Dataset section:
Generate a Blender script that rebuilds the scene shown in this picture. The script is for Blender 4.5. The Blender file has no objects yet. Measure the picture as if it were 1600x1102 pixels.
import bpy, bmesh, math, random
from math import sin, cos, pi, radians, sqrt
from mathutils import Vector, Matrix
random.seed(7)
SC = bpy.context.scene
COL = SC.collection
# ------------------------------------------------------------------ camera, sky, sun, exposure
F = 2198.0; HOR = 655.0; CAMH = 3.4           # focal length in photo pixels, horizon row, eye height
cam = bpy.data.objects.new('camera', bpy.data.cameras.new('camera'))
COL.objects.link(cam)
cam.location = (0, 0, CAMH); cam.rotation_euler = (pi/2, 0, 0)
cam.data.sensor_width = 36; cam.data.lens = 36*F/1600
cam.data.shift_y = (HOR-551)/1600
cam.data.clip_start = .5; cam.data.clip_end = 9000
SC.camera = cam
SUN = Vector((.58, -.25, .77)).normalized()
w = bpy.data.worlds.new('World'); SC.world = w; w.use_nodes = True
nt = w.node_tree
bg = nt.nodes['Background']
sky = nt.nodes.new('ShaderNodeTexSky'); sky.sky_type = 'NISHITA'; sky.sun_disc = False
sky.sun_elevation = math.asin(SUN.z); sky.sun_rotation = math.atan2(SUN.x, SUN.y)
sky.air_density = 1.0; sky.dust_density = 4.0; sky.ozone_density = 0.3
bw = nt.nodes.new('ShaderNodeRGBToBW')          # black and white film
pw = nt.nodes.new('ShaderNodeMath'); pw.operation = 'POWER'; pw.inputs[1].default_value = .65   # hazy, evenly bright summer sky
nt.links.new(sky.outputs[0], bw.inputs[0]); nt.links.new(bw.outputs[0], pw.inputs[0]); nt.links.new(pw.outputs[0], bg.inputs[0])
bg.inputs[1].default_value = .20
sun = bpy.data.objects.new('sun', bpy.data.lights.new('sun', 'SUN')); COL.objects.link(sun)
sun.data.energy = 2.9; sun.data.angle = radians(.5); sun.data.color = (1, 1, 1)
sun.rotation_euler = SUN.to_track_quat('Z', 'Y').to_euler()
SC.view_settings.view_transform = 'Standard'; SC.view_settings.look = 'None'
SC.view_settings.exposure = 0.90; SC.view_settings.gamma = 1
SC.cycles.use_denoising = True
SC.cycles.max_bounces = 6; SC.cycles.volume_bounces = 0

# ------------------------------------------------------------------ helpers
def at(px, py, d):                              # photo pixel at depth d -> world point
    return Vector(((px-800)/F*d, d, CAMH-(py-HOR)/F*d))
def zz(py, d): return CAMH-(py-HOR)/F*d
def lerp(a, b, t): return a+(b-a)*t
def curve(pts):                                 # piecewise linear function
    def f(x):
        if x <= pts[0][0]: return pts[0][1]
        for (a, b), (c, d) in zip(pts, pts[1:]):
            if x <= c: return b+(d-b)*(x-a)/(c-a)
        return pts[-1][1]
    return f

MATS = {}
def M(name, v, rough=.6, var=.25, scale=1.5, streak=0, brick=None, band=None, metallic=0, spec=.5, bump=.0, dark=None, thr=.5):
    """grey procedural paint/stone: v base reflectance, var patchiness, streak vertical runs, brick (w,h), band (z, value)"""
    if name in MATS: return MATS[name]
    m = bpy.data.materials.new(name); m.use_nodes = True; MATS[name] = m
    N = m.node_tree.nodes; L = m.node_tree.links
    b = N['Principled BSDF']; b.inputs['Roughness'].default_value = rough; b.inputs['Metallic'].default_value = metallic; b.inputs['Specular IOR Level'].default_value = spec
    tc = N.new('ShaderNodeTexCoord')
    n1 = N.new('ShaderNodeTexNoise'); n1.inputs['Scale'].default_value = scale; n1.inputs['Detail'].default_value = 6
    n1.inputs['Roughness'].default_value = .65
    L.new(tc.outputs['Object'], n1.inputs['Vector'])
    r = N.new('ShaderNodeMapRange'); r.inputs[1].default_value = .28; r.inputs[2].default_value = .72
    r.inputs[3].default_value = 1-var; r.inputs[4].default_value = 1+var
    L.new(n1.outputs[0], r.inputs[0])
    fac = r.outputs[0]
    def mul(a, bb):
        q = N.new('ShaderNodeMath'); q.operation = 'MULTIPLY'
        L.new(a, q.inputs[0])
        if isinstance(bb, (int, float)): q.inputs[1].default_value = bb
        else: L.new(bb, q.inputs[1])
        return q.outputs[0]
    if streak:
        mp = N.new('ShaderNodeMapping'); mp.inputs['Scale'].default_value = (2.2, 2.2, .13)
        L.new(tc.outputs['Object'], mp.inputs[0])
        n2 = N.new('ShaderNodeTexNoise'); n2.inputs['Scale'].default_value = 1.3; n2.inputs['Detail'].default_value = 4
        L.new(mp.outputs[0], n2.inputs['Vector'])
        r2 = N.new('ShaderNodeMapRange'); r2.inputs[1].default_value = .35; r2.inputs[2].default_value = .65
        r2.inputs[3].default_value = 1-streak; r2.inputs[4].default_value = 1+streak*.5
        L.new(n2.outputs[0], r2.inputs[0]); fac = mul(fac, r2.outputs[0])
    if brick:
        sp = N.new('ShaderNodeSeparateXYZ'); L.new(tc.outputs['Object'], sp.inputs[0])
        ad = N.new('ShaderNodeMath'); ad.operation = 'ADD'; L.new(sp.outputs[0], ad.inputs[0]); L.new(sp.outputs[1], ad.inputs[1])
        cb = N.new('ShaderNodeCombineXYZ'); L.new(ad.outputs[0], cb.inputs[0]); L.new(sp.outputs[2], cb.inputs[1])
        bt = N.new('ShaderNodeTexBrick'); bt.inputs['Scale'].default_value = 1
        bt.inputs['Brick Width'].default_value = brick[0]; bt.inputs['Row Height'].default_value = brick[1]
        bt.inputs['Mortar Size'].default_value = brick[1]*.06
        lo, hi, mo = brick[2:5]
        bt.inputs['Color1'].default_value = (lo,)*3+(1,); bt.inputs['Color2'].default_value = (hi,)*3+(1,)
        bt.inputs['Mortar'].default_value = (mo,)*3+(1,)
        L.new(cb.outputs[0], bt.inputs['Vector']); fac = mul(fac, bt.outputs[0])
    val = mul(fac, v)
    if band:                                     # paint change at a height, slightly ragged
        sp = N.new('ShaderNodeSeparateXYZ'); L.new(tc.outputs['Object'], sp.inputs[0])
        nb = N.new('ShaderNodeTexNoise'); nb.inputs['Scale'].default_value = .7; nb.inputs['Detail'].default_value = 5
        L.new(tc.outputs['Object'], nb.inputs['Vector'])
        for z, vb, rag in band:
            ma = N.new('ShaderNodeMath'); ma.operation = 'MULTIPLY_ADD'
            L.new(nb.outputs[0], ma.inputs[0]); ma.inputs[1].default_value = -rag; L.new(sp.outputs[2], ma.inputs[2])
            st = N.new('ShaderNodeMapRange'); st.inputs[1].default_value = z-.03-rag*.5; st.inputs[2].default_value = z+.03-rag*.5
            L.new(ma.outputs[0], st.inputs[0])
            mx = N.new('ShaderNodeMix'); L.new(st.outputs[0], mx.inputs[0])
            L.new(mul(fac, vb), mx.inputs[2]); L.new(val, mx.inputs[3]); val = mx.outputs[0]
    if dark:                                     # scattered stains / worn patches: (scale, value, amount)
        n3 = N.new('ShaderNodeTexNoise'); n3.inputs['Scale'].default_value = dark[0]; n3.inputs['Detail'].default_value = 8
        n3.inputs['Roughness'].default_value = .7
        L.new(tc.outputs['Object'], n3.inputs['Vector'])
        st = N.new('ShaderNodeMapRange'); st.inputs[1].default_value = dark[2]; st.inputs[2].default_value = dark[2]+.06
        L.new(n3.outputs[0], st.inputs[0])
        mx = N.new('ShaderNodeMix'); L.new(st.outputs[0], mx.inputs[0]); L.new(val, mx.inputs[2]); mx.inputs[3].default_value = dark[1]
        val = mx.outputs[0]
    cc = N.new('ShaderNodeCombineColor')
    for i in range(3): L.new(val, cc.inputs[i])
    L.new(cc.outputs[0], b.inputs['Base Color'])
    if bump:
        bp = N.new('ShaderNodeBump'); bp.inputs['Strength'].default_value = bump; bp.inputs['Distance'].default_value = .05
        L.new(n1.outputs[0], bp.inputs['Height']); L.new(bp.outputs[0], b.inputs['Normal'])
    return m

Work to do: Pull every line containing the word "objects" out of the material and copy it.

The solution:
Generate a Blender script that rebuilds the scene shown in this picture. The script is for Blender 4.5. The Blender file has no objects yet. Measure the picture as if it were 1600x1102 pixels.
cam = bpy.data.objects.new('camera', bpy.data.cameras.new('camera'))
COL.objects.link(cam)
sun = bpy.data.objects.new('sun', bpy.data.lights.new('sun', 'SUN')); COL.objects.link(sun)